FRBは声明で、目標に掲げるインフレ2%に向けて「持続的に向かっているとの強い確信を得た」と説明。「失業率は上昇したが、低いままだ」と指摘した。

パウエル氏は会見で、インフレ抑制を通し「安定した物価と雇用の最大化」に引き続き取り組むと表明。好調な米経済を「維持することを目的」に利下げを決めたことを強調した。

高水準の金利が長期化すれば深刻な雇用情勢の悪化を招く恐れもあり、インフレ抑制に向けた金融引き締め政策からの転換に踏み切った。今回の利下げで、2001年以来の高水準となっていた金利の誘導目標を4・75~5・0%とし、経済のソフトランディング(軟着陸)を目指す。

FRBが18日公表した経済見通しでは、24年末の金利を4・4%と予測し、年内に通常ペースで2回分の利下げを見込んだ。
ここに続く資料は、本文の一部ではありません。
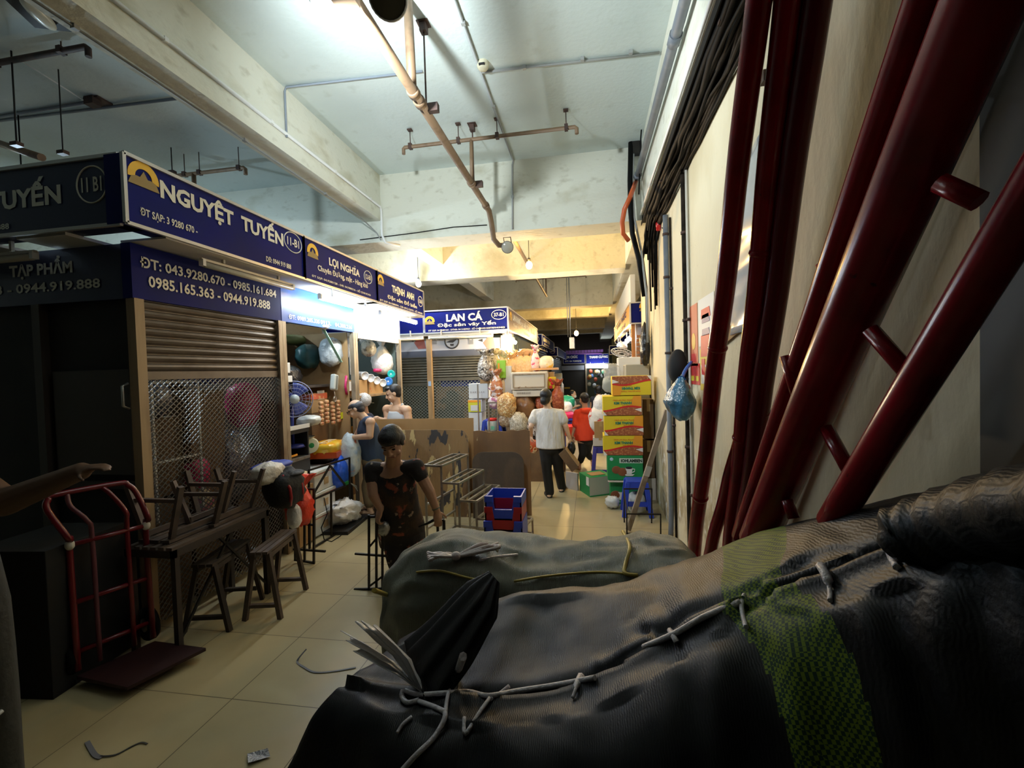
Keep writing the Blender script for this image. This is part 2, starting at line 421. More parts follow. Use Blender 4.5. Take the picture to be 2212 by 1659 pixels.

11月と12月に開催されるFOMCでの対応にも注目が集まる。

また、24年10~12月期の物価見通しは2・3%上昇とし、6月時点の予測から0・3ポイント引き下げてインフレ抑制が早く進むとの分析を示した。24年10~12月期の実質国内総生産(GDP)は前年同期比2・0%増と6月時点の予測から0・1ポイント下方修正した。